A grinning Lawrence Taylor whipped out a cigar Friday after a jury sacked a teenage hooker’s civil suit against the disgraced Giants great.
The brand of cigar? El Titan De Bronze Redemption.
Taylor began celebrating after a jury took just 50 minutes to dispense with Cristine Fierro’s claims that the ex-linebacker forced himself on her during a “date.”
While the Hall of Famer gave his lawyer Arthur Aidala a bear hug, Fierro cried on her lawyer’s shoulder.
Outside the federal courtroom, Taylor insisted he’d learned his lesson — a turnaround from the day before he said he’d continue paying hookers for sex.
“It’s a different world, you have to govern yourself accordingly,” he said.

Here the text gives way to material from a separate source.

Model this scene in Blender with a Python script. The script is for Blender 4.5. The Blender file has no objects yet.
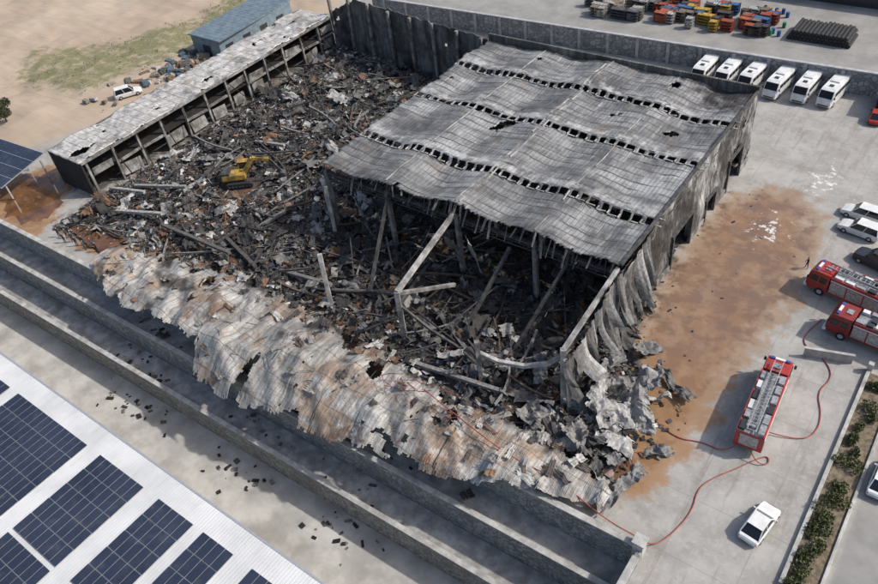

Taylor also expressed sympathy for Fierro, who was just 16 when their paths crossed two years ago in a Rockland County hotel room.
“I feel for what she has gone through,” he said. “At that time, if she had said something, I would have helped her. I wasn’t a bad person. I hope she gets her life together. I hope the best for her.”
Asked what he planned to do, Taylor said, “This is a time for me to concentrate now on mending my own broken life.”
He had testified that his lucrative speaking engagements and endorsement deals dried up since his arrest two years ago.
Fierro fled the courtroom after the jury ruled and could not be reached immediately for comment.
One juror, a 43-year-old Westchester man who declined to give his name, said they “felt terrible for her.”
But, he said, they believed the sex was consensual and that Fierro was victimized more by her pimp, Rasheed Davis, who beat her and forced her to go to Taylor’s room.
“She may have shell-shocked, but none of us believed that Mr. Taylor should have been aware of what transpired,” the juror said.
In the 2010 criminal case against Taylor, the ex-linebacker pleaded guilty to patronizing a prostitute and having sex with a minor. He was put on probation for six years.
Taylor’s attorney noted that his client was hit with lowest level sex offender status because officials did not believe there was any violence in the hotel room.
A short time later, Fierro filed a civil suit in federal court seeking unspecified damages on the grounds of battery and gender-motivated violence.
Fierro insisted she had not consented to sex with Taylor and that he should have been able to tell from her swollen eye that Davis had forced her to sell her body to the football great for $300.
In graphic detail, Fierro described the X-rated encounter with Taylor at the Holiday Inn in Montebello, N.Y.
“He took a terrorized 16-year-old girl and used her like a piece of meat,” Fierro’s lawyer, Mariann Wang, said.
Aidala said Fierro was no innocent. He said she dropped out of high school at age 14, worked as a pole dancer at strip clubs, and ran around town with a bottle of Hennessey cognac in her purse.
“There are 16-year-olds, and there are 16-year-olds,” he said.